Boosting Europe's semiconductor sovereignty: Building on existing strengths

Europe’s semiconductor industry accounts for less than 10% of global chip manufacturing, but it has stronger weight in key niche areas—especially automotive, industrial, aerospace, and power electronics. With leaders like Infineon, NXP, STMicroelectronics and ASML, Europe’s strength lies in specialized chips, equipment and upstream technologies.

While the EU Chips Act aims to boost self-sufficiency, current Europe’s competitive edge is in specialized components and upstream technologies, and there is an opportunity to strengthen these existing strongholds and thus create better premises for expansion to new opportunity areas and applications.

In this post we are discussing one of the great examples that have the potential to be European-originated game-changers: How atomic-level cleanliness solution can improve competitiveness of the semiconductor companies.

Why Atomic-Level Quality Matters

At nanometer scales, even the smallest defect—a misplaced atom or a trace contaminant—can ruin yield, compromise performance or degrade energy efficiency. Semiconductor interfaces are particularly sensitive. These boundary layers are critical in devices like power chips, sensors and analogue components, which dominate Europe’s semiconductor landscape.

By reducing defects and ensuring ultra-clean interfaces, manufacturers can improve energy efficiency in power semiconductors used in electric vehicles, industrial drives and aerospace systems. Furthermore, signal accuracy and stability in analogue and sensor chips can be enhanced, critical for safety and automation. There will be also boost to yield and reliability, leading to lower production costs and faster time-to-market.

These benefits are especially impactful for Europe, where high-performance, high-reliability chips—rather than mass-market CPUs—form the backbone of its semiconductor exports.

The strategic link to Europe’s strongholds

  1. Automotive and power semiconductors
    Europe commands ~37% of the global automotive semiconductor market. With electric vehicles and ADAS requiring high-efficiency, high-reliability chips, reducing atomic-level defects in silicon carbide (SiC) and gallium nitride (GaN) substrates becomes a competitive differentiator. Better materials lead to more compact, more efficient, and longer-lasting power electronics.
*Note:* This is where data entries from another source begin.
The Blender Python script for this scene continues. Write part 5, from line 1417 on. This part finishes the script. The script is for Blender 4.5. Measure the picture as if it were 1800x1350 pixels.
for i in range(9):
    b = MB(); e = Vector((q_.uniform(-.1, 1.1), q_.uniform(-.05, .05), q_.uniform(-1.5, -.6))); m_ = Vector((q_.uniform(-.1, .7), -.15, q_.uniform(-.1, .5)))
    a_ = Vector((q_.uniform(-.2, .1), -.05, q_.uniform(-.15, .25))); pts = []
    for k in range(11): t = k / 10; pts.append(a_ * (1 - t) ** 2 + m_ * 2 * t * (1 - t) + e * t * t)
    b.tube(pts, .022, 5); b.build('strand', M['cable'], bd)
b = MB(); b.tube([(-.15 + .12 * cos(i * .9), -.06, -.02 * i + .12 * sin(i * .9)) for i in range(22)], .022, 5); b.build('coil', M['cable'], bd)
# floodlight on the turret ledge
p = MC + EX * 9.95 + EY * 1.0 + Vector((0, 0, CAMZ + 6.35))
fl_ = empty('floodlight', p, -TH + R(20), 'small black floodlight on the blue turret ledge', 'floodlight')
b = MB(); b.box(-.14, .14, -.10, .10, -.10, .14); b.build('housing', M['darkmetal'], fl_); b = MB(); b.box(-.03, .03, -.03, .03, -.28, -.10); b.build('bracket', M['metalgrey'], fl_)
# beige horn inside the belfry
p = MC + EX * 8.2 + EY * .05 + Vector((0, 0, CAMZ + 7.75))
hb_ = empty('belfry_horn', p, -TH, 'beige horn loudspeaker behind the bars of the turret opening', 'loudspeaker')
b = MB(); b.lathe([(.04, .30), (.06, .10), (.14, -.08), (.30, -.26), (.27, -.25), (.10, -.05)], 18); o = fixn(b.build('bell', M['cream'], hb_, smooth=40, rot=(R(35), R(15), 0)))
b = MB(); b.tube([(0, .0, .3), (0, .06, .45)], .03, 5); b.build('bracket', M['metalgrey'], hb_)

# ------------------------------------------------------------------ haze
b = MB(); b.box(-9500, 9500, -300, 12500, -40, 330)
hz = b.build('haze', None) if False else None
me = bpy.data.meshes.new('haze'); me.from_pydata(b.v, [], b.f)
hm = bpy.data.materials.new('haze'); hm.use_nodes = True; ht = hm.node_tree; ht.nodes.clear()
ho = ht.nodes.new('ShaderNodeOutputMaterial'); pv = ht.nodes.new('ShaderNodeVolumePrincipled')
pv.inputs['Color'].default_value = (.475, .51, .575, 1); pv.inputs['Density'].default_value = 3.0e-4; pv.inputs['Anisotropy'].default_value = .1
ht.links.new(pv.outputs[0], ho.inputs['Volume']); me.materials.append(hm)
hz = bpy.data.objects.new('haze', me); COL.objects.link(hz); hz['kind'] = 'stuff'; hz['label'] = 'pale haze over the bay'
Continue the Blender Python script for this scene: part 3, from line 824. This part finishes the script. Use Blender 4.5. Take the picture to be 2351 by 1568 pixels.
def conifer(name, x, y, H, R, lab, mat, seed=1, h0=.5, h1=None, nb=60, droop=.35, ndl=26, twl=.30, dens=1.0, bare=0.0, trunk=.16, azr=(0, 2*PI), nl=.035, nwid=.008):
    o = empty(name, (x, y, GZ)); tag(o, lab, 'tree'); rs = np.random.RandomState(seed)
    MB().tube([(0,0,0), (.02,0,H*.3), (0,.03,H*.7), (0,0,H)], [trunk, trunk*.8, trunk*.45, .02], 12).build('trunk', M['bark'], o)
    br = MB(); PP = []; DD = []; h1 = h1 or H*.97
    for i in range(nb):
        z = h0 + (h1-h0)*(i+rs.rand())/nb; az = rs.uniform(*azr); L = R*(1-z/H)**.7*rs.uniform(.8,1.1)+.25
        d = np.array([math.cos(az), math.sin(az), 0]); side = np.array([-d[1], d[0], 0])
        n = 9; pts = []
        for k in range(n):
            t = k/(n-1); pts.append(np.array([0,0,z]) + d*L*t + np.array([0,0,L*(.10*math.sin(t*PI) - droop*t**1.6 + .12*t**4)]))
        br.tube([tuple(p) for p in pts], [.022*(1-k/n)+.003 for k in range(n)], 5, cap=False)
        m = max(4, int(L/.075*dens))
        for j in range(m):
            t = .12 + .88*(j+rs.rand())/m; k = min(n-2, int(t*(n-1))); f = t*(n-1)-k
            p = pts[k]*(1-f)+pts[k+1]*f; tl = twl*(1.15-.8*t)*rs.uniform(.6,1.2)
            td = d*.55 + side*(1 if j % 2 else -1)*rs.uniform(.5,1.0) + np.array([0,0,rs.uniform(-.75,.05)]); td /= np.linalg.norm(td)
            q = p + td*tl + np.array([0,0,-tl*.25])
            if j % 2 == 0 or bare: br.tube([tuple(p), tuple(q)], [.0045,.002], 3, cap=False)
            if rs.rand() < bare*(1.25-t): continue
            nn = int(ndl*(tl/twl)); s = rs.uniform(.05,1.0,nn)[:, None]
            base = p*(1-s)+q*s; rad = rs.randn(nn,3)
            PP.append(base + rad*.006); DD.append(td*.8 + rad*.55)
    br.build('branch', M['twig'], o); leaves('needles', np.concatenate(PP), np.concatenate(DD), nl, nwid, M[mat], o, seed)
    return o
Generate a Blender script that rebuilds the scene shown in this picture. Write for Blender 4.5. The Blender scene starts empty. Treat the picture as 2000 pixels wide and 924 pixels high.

  2. Aerospace, defence & space
    For flight control, navigation, and satellite systems, performance under extreme conditions is non-negotiable. Interface contamination or variability can result in catastrophic failures. Enhancing material purity and reducing interface traps is key to meeting aerospace-grade reliability standards.

  3. Industrial and sensor applications
    In industrial IoT, automation and robotics, analogue and mixed-signal chips translate physical data into actionable intelligence. The more accurate and noise-free the signal, the better the system performs. Precision in semiconductor interfaces improves signal integrity and reduces calibration needs.

  4. Manufacturing equipment and substrates
    Europe also leads in semiconductor equipment and materials—thanks to ASML, ASM International, Soitec and Siltronic. These companies and the emerging manufacturing equipment manufacturer startups can pioneer tools and wafers that reduce contamination and improve interface control during deposition, etching and patterning processes. As defect-free manufacturing becomes more critical, European suppliers can set new standards for global fabs.

Competitive upside

Putting attention on the reducing atomic-level impurities allows to reinforce value proposition in high-reliability applications, where failure is not an option. Furthermore, it increases manufacturing yield and profitability for IDM players. As regards to European goals for strategic autonomy as stated in the EU Chips Act, there is an opportunity to do drive demand for European equipment and materials, as cleaner processes become the norm.